> _Prompt_:
How many lines of the entries below include the word "pixels"? Answer with the number alone.

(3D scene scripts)
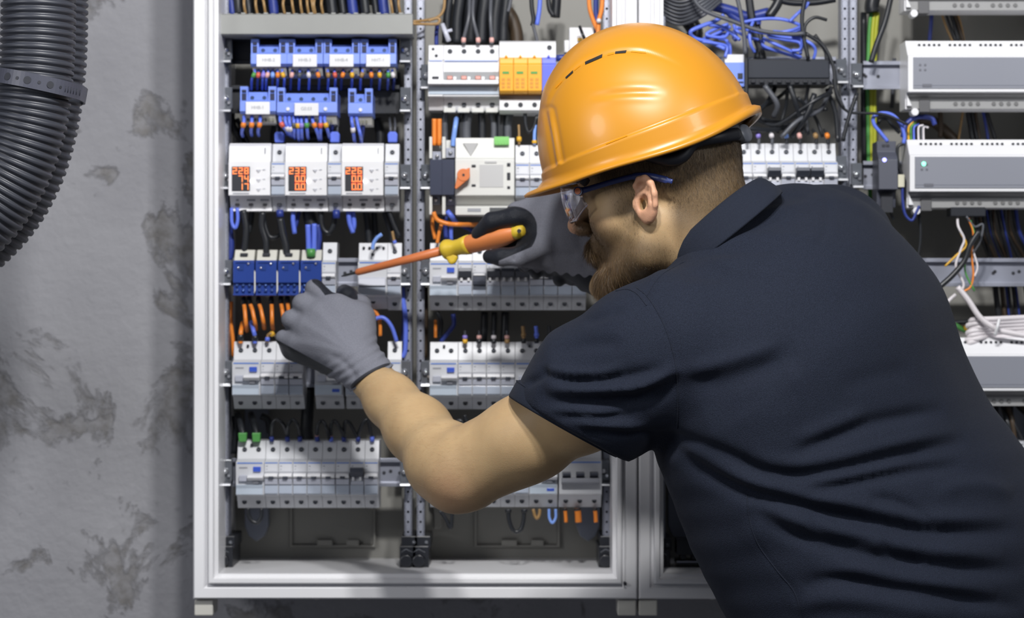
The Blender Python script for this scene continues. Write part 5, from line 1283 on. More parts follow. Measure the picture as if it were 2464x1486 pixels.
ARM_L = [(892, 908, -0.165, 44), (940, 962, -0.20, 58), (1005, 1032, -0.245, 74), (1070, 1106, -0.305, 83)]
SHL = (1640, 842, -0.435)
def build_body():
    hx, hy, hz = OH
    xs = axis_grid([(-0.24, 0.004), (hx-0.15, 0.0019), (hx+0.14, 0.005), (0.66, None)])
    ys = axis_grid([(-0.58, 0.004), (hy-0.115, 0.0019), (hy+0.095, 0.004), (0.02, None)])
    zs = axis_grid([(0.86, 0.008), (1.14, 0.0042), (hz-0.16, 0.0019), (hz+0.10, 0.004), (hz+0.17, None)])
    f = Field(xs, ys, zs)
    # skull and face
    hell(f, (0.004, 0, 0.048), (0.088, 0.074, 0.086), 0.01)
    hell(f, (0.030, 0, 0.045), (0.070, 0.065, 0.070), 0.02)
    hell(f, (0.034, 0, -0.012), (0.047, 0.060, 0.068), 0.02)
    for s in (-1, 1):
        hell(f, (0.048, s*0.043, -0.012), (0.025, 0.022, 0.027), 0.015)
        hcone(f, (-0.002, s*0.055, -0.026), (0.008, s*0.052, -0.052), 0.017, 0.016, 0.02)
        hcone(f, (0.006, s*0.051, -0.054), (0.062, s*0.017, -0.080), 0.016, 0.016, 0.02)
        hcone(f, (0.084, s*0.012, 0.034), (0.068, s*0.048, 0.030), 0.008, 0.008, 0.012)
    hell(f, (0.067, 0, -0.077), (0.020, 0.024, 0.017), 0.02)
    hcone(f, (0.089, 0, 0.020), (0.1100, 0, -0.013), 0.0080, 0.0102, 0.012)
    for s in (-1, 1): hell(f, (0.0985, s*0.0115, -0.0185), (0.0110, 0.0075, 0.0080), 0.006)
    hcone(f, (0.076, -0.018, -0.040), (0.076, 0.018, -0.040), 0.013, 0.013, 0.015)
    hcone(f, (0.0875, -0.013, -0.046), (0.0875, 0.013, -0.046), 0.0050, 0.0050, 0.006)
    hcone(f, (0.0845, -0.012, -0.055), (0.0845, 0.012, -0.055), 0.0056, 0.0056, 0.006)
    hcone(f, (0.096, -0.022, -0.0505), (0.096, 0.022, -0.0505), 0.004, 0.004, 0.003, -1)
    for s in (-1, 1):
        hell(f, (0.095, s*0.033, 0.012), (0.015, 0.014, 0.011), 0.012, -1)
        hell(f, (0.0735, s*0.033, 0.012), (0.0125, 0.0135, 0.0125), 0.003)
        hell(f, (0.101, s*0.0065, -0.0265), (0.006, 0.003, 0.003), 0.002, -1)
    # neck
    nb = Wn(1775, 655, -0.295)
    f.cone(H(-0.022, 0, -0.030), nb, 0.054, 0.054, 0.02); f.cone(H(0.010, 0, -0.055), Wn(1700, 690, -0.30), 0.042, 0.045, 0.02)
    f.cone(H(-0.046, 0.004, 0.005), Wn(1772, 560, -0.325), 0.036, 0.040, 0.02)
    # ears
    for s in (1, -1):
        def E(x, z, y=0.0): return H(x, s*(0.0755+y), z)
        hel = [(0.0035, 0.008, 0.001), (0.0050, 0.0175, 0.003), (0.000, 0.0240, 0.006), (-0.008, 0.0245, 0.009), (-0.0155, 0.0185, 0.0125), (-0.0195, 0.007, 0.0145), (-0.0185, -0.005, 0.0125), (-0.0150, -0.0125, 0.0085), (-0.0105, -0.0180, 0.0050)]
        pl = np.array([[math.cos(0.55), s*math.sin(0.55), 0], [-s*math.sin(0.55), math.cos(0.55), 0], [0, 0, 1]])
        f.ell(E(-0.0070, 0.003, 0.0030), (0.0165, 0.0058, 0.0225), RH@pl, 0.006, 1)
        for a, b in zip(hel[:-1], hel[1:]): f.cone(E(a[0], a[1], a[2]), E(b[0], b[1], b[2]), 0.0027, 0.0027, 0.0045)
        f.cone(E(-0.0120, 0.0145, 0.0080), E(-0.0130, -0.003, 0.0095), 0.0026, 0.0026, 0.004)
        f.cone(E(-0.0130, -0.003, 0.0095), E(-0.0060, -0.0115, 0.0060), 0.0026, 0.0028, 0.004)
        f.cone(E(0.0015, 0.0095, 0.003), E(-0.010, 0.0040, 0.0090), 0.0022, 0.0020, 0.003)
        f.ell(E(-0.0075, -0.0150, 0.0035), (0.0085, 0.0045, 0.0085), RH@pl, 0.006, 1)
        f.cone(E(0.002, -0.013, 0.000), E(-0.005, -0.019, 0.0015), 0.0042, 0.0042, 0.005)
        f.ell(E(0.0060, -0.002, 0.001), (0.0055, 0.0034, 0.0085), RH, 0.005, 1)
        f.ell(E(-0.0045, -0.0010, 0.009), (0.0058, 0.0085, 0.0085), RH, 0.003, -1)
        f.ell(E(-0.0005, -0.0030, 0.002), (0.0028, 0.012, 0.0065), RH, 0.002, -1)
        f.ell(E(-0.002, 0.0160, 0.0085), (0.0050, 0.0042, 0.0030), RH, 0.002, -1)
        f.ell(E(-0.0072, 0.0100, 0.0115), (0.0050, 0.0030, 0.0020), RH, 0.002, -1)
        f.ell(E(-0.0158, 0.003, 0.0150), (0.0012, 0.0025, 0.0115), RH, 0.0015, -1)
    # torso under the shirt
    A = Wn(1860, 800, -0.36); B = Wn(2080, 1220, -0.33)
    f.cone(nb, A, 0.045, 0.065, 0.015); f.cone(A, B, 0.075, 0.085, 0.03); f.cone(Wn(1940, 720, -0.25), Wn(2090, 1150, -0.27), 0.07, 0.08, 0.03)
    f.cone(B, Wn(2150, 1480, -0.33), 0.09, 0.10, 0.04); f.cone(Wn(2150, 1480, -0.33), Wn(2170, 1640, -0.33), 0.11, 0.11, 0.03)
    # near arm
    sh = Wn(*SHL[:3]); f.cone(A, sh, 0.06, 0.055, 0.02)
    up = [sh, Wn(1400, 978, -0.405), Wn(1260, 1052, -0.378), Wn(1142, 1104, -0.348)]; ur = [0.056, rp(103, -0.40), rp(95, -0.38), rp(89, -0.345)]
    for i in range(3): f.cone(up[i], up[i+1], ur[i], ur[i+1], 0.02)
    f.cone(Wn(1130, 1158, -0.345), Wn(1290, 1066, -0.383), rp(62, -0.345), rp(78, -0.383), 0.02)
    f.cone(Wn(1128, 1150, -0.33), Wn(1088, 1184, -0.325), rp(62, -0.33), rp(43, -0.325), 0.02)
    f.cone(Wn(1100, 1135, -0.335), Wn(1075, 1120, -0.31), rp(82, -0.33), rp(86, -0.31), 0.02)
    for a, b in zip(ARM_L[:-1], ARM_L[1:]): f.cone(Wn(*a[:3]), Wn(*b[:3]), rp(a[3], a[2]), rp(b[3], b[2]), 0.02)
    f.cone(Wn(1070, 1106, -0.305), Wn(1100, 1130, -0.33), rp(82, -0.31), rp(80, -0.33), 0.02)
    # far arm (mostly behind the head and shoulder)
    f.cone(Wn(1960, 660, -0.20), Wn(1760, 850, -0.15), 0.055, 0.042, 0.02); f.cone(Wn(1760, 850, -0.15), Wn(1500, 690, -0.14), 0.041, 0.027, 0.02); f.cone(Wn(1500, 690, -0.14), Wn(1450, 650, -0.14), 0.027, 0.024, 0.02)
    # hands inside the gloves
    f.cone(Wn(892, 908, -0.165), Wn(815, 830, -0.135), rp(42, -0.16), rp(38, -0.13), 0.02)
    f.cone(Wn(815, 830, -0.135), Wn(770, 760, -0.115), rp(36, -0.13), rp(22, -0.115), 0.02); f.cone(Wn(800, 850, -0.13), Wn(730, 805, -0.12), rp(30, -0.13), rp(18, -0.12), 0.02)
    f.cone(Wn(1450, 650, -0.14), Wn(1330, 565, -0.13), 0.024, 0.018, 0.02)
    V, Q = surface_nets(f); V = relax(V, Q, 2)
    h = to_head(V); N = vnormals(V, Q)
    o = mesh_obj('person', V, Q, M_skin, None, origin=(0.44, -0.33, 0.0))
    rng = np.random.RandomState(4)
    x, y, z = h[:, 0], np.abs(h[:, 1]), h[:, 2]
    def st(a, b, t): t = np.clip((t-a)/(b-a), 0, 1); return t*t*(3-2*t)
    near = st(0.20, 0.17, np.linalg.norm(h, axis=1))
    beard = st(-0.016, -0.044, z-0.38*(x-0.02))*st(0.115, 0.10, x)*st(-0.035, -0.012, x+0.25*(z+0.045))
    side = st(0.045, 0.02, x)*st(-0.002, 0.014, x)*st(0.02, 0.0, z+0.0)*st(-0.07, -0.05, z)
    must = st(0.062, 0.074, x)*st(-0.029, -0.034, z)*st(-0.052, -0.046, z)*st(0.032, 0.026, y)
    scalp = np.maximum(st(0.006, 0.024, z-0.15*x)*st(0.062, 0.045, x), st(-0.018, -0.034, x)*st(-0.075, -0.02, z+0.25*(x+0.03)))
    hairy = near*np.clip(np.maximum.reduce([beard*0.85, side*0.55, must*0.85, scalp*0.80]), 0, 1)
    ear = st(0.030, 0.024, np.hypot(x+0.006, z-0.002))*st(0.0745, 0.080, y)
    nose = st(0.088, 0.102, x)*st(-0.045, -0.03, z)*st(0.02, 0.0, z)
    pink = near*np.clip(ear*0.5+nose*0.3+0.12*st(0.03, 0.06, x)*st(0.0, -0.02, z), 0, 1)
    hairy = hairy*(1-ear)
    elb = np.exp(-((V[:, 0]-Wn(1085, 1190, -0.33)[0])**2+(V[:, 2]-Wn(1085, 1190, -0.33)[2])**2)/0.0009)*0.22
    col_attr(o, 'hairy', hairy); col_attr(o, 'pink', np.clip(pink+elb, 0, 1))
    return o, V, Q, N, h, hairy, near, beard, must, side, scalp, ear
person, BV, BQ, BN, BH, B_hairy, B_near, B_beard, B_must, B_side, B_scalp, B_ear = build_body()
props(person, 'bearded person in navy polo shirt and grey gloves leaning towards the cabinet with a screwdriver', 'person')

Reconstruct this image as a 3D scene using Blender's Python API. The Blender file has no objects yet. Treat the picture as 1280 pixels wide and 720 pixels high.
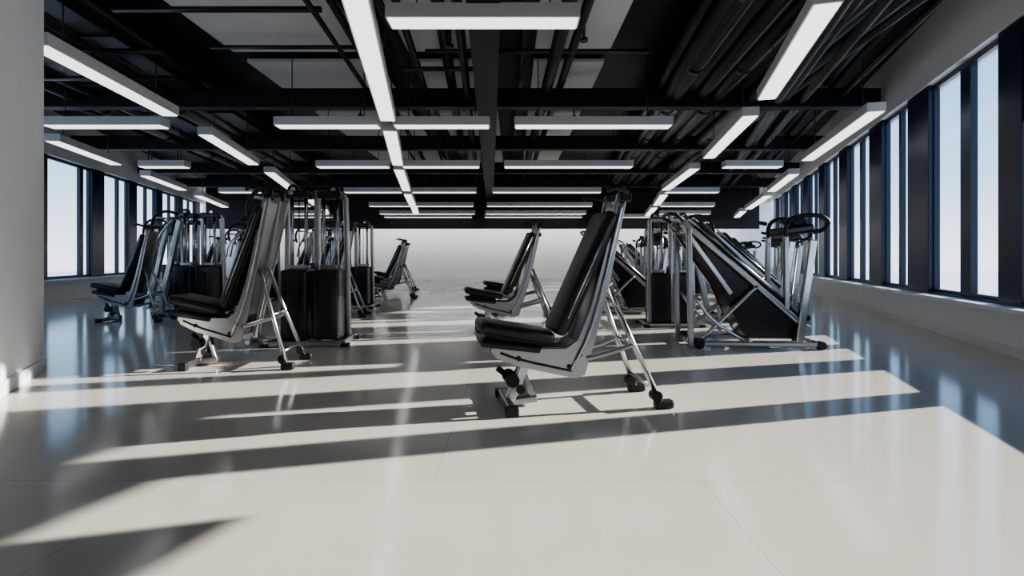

> _Response to this task_:
2